WHAT THE TASK ASKS — Retype the data exactly, from its first line to the line containing "COL=scene.collection", including both, and skip any picture.

PROVIDED MATERIAL —
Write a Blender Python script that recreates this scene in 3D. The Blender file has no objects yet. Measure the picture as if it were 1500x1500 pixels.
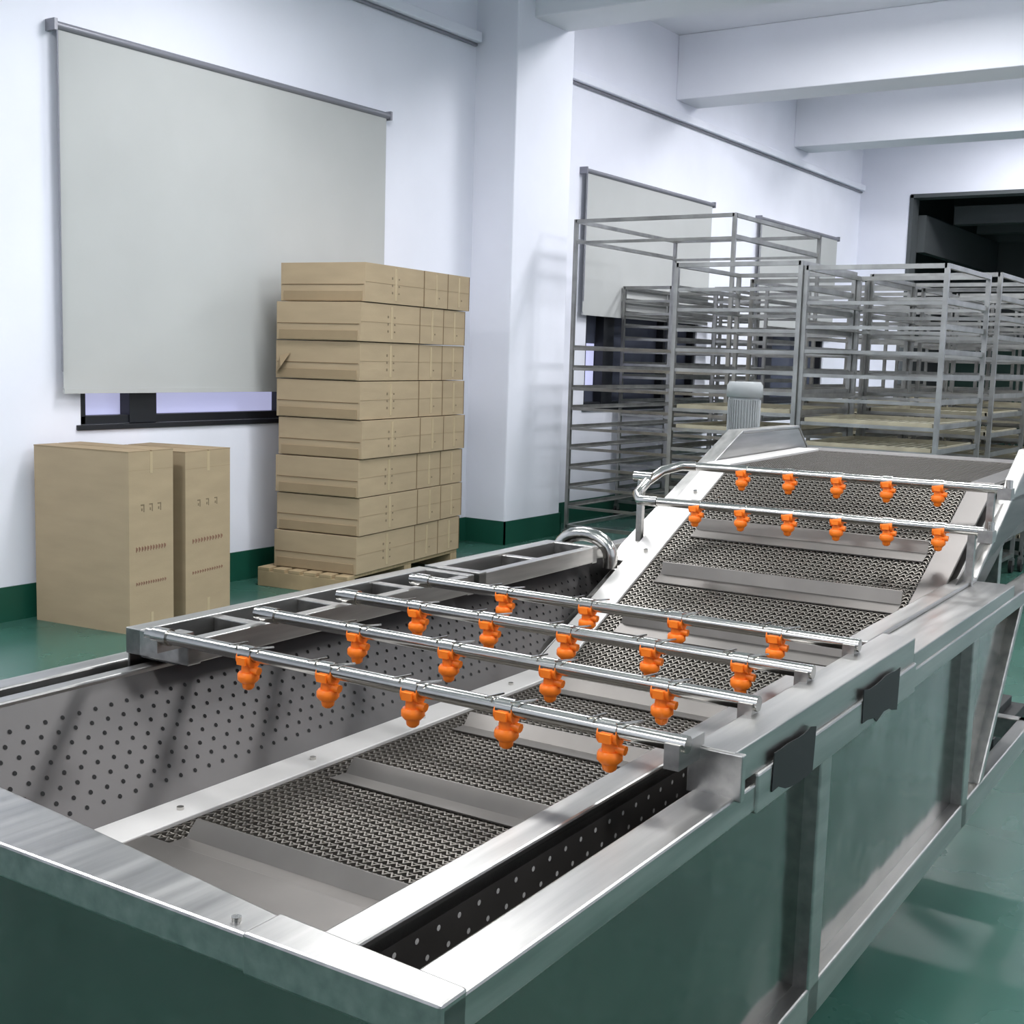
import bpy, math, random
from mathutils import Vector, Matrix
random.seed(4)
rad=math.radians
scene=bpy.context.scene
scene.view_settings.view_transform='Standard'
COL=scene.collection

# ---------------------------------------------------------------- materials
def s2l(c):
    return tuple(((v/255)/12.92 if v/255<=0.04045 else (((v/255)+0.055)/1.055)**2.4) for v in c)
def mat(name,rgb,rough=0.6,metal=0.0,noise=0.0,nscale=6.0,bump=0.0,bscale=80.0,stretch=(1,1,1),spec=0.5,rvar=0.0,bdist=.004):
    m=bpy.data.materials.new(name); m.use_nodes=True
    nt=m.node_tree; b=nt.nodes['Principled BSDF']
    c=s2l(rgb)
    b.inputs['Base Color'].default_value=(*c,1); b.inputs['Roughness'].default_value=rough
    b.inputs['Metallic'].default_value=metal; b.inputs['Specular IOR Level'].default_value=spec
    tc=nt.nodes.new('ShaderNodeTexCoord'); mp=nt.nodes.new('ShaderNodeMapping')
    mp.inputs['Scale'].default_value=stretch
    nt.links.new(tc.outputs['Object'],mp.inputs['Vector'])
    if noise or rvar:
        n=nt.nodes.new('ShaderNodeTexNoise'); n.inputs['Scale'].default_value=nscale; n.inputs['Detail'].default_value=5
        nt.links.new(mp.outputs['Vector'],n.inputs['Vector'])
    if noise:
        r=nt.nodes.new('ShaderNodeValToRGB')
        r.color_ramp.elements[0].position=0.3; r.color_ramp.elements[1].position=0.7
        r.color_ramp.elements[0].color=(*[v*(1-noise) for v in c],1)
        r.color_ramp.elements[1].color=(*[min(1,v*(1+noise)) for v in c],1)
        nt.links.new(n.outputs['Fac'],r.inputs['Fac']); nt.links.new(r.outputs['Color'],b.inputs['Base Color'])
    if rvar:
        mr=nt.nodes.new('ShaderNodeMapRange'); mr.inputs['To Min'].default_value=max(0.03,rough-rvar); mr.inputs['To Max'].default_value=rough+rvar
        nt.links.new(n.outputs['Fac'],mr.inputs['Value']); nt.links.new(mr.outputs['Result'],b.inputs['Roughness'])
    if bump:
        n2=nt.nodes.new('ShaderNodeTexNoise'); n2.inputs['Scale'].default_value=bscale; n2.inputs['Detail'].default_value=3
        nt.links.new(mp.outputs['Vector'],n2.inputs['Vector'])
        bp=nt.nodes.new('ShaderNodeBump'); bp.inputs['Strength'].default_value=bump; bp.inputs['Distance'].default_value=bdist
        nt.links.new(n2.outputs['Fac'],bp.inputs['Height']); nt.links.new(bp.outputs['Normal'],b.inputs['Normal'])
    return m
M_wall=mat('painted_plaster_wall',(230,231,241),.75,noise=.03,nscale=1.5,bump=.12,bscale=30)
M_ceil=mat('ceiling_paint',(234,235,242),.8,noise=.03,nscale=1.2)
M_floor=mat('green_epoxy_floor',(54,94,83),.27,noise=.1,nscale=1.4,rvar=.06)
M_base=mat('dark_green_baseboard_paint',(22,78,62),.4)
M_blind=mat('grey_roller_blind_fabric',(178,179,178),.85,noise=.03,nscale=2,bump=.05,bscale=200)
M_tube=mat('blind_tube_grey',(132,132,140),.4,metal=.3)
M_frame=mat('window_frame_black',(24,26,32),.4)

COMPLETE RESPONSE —
Write a Blender Python script that recreates this scene in 3D. The Blender file has no objects yet. Measure the picture as if it were 1500x1500 pixels.
import bpy, math, random
from mathutils import Vector, Matrix
random.seed(4)
rad=math.radians
scene=bpy.context.scene
scene.view_settings.view_transform='Standard'
COL=scene.collection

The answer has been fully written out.